Retrospective competency claims, like retrospective claims of intellectual disability under Atkins v. Virginia, 536 U.S. 304, 122 S.Ct. 2242, 153 L.Ed.2d 335 (2002), obviously are ripe for abuse by anti-death penalty advocacy groups like the FCDO, by like-minded experts in their effective employ parroting their boilerplate opinions, and by defendants themselves, who have nothing to lose by abetting a fraudulent claim. See Commonwealth v. Hackett, 626 Pa. 567, 99 A.3d 11, 39 (2014) (Castille, C.J., concurring) (explaining similar incentives with Atkins claims).

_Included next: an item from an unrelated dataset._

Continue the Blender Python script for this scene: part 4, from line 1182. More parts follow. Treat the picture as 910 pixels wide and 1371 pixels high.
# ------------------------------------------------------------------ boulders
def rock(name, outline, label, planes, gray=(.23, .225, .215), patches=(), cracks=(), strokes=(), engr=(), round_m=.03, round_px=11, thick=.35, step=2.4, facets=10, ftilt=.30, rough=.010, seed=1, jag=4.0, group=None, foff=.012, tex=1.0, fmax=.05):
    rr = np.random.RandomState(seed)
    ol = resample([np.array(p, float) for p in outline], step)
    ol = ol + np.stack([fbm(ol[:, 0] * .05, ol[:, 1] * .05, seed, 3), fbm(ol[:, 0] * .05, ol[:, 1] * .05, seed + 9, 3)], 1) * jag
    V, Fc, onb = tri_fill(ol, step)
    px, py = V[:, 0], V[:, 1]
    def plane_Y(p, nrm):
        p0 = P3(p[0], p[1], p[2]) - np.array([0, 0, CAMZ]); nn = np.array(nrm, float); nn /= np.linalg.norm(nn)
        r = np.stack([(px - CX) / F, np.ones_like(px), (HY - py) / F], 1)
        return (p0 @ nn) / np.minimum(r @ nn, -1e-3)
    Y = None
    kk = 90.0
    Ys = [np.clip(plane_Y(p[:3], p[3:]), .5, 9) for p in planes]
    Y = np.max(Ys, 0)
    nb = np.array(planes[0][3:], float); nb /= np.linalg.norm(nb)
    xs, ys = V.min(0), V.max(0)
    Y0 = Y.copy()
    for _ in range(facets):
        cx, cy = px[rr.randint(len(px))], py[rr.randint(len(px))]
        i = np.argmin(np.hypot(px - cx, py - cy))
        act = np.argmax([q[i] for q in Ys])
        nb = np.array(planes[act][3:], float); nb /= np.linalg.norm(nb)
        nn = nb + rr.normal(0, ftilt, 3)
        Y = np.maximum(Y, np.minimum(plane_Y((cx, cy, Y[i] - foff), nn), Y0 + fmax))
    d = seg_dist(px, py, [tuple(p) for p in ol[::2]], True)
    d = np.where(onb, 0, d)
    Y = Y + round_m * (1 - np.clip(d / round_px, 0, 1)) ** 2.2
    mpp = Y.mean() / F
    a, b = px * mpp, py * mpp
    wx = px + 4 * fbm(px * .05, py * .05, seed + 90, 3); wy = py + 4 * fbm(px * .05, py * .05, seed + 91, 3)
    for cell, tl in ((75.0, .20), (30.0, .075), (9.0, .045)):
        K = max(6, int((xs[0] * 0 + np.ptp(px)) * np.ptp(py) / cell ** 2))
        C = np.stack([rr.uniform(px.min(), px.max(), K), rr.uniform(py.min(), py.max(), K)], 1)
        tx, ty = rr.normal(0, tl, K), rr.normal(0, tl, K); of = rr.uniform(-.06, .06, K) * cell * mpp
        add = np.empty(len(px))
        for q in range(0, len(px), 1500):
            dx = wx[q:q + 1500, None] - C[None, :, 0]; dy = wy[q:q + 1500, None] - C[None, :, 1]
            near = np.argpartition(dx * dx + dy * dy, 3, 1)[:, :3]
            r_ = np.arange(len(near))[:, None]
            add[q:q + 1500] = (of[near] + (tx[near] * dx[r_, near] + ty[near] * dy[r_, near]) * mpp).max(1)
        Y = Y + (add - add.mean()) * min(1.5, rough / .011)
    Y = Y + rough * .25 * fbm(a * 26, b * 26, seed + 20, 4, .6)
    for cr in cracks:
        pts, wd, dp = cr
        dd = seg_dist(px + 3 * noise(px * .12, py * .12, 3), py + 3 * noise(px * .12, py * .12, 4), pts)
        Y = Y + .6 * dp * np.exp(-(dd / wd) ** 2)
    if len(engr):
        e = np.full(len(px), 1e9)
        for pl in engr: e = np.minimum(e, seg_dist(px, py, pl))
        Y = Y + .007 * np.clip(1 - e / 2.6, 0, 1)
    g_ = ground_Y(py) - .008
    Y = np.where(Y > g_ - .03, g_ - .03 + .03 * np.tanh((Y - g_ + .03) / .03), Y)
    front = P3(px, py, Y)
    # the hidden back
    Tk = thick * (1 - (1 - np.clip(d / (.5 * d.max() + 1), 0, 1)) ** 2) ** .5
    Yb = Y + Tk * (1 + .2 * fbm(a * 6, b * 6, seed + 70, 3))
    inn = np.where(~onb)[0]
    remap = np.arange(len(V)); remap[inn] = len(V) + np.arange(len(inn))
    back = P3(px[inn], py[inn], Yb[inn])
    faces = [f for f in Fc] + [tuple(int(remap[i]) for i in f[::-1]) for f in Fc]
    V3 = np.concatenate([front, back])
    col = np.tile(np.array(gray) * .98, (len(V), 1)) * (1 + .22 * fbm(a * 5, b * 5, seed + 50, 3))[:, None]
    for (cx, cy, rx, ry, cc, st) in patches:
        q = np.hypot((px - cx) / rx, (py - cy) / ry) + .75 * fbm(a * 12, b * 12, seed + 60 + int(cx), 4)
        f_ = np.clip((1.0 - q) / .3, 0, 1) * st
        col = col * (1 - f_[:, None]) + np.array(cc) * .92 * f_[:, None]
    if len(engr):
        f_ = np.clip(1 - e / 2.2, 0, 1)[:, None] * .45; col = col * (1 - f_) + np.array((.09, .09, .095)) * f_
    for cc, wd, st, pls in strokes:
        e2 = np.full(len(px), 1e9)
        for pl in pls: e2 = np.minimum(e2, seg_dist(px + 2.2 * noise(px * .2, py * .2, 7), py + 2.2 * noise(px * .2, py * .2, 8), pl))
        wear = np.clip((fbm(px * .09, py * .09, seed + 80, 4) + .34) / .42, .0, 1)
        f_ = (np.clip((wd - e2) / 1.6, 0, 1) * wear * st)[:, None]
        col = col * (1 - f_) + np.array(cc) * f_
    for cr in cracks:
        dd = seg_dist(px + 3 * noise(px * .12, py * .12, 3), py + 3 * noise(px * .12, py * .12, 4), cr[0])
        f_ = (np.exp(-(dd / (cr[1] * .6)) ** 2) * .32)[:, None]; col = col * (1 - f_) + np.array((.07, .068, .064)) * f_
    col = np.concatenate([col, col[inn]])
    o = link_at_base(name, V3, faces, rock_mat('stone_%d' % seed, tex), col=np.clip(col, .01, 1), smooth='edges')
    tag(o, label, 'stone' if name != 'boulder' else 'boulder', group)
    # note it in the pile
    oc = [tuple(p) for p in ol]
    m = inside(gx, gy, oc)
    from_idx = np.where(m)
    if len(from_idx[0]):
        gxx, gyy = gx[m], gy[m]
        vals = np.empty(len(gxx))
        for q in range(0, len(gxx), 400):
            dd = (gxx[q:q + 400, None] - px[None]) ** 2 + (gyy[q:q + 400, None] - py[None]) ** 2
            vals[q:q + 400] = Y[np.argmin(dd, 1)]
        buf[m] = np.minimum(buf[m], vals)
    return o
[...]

*201Brown has fostered an unintended mischief by spawning a cottage industry of fraudulent competency claims pursued by the FCDO, with their complicit mental health experts, in their quest to undo capital judgments, as exemplified by this case. Honesty and truth should play a stronger role in capital PCRA review; and eliminating this avenue of potential fraud would further that goal.

I recognize that Brown remains the law until a Court majority is convinced of its error, and the Majority properly explains why appellant’s retrospective claim of incompetence to stand trial is utterly baseless. Subject to these concerns, I join the Majority Opinion.

. Dr. Dudley has testified on behalf of FCDO-represented capital defendants in numerous other capital cases, including Commonwealth v. Baumhammers, 625 Pa. 354, 92 A.3d 708, 718 (2014); Commonwealth v. Fears, 624 Pa. 446, 86 A.3d 795, 813 (2014), Commonwealth v. Sepulveda, 618 Pa. 262, 55 A.3d 1108, 1120 (2012), and Commonwealth v. Banks, 612 Pa. 56, 29 A.3d 1129, 1136-37 (2011), cert. denied, - U.S.-, 133 S.Ct. 100, 184 L.Ed.2d 233 (2012).